_WHAT IS ASKED:_ Set aside the pictures and output only the lines from the one containing "Recreate this scene" up to and including the one containing "sc.camera = cam".

──────── DATASET EXCERPTS ────────

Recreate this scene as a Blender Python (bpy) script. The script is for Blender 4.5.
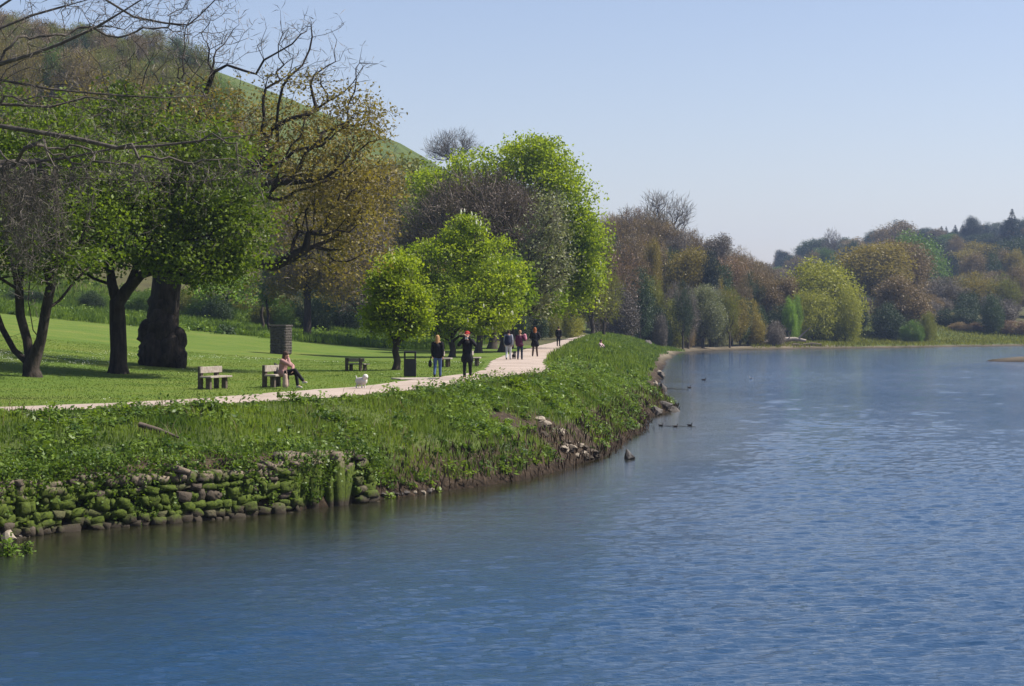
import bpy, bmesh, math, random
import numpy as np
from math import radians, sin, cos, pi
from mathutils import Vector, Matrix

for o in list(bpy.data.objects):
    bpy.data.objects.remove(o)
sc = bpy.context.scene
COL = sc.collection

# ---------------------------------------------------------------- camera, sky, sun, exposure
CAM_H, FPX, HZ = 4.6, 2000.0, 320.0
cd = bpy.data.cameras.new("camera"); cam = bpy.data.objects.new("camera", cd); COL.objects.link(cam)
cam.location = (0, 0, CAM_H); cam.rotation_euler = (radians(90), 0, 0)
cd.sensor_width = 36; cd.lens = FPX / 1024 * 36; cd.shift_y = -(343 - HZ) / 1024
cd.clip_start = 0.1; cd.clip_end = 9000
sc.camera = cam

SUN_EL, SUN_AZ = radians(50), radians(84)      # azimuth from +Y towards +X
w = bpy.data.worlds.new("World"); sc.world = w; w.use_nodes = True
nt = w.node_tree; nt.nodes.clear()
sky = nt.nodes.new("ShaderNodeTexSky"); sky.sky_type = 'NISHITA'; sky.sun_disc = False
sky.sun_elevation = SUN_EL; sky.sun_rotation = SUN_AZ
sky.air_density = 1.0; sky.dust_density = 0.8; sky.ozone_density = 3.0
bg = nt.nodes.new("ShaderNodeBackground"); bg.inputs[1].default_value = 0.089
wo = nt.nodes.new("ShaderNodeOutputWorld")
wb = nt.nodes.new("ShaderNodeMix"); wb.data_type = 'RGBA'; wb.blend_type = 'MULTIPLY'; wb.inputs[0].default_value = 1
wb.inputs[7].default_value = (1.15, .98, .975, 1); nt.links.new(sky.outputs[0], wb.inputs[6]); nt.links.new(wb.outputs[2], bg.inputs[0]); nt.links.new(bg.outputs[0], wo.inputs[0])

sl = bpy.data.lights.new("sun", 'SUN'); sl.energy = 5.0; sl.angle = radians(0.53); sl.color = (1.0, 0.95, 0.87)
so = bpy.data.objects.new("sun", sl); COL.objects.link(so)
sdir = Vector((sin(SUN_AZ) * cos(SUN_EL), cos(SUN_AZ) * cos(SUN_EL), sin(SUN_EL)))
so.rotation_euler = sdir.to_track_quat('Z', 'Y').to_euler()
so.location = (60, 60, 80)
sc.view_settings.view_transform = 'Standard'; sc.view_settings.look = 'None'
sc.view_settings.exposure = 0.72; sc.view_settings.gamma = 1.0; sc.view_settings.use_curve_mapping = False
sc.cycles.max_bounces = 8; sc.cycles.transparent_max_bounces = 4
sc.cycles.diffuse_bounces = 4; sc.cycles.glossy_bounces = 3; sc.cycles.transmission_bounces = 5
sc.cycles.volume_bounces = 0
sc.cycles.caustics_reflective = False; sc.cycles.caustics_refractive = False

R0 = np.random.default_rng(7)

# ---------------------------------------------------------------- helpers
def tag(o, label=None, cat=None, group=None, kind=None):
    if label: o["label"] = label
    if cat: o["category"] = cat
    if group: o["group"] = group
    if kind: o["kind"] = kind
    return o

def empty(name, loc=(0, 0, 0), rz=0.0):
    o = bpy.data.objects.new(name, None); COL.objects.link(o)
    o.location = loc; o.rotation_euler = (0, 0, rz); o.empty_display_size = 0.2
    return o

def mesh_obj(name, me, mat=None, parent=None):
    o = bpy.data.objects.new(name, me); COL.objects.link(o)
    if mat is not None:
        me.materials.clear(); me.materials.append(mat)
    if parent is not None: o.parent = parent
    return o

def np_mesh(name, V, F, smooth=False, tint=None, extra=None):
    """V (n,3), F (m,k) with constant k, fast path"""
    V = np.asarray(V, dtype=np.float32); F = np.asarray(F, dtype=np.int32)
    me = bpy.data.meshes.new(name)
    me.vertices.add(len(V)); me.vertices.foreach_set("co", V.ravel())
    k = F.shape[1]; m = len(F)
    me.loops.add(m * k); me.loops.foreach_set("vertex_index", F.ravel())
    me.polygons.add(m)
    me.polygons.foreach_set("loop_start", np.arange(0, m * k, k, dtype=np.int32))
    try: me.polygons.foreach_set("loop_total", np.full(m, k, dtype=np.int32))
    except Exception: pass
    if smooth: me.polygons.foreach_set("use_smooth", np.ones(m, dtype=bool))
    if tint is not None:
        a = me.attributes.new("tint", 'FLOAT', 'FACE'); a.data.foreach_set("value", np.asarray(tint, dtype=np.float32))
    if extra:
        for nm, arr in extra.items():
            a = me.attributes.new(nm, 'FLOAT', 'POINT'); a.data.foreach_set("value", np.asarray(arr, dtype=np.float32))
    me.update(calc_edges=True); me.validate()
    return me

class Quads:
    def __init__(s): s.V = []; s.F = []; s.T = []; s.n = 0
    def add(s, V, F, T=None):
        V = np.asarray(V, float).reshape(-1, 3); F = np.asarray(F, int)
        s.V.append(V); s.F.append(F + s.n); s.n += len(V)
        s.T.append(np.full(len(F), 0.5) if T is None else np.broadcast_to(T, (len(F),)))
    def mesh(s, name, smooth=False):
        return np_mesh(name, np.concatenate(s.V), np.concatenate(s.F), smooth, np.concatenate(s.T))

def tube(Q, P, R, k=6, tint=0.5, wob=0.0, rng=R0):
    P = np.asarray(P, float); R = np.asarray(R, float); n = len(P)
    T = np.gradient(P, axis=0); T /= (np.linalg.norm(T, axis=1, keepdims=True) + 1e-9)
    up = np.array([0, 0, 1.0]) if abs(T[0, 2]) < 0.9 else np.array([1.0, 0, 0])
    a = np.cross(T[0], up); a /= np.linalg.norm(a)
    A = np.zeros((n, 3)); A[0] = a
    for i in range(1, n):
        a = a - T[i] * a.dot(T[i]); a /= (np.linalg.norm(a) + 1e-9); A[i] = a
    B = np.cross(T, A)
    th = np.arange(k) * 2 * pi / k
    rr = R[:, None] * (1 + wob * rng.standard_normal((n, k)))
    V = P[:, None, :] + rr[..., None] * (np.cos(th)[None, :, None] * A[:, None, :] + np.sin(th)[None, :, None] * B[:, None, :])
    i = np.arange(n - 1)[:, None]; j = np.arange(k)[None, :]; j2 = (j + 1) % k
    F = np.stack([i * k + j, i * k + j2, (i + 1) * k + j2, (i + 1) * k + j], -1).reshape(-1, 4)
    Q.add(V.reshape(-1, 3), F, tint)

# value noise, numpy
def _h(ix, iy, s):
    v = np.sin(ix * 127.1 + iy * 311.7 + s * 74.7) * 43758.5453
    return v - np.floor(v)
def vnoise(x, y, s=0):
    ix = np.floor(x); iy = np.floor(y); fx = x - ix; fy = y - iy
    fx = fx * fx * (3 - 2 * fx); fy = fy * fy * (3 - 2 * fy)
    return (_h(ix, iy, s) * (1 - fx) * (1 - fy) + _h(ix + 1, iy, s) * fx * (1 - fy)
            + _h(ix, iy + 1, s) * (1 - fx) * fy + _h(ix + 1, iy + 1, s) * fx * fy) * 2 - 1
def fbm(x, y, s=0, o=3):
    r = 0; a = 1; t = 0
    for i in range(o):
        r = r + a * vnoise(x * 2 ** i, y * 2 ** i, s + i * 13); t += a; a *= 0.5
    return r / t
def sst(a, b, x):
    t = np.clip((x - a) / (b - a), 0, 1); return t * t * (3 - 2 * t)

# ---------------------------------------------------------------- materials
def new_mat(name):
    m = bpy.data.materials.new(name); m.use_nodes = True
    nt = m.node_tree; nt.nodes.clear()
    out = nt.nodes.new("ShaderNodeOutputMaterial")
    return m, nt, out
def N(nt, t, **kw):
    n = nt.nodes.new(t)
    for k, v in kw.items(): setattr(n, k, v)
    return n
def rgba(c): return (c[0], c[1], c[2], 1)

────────
──────── DATASET EXCERPTS ────────

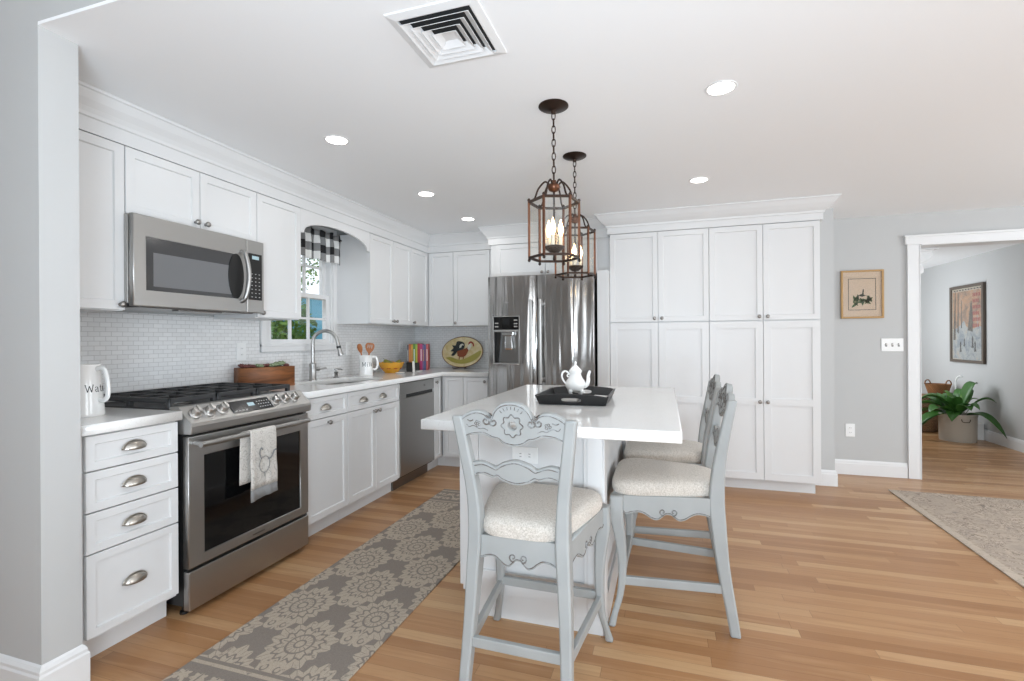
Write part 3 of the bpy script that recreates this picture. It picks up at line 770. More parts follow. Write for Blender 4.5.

────────

_FINAL RESULT:_
Recreate this scene as a Blender Python (bpy) script. The script is for Blender 4.5.
import bpy, bmesh, math, random
import numpy as np
from math import radians, sin, cos, pi
from mathutils import Vector, Matrix

for o in list(bpy.data.objects):
    bpy.data.objects.remove(o)
sc = bpy.context.scene
COL = sc.collection

# ---------------------------------------------------------------- camera, sky, sun, exposure
CAM_H, FPX, HZ = 4.6, 2000.0, 320.0
cd = bpy.data.cameras.new("camera"); cam = bpy.data.objects.new("camera", cd); COL.objects.link(cam)
cam.location = (0, 0, CAM_H); cam.rotation_euler = (radians(90), 0, 0)
cd.sensor_width = 36; cd.lens = FPX / 1024 * 36; cd.shift_y = -(343 - HZ) / 1024
cd.clip_start = 0.1; cd.clip_end = 9000
sc.camera = cam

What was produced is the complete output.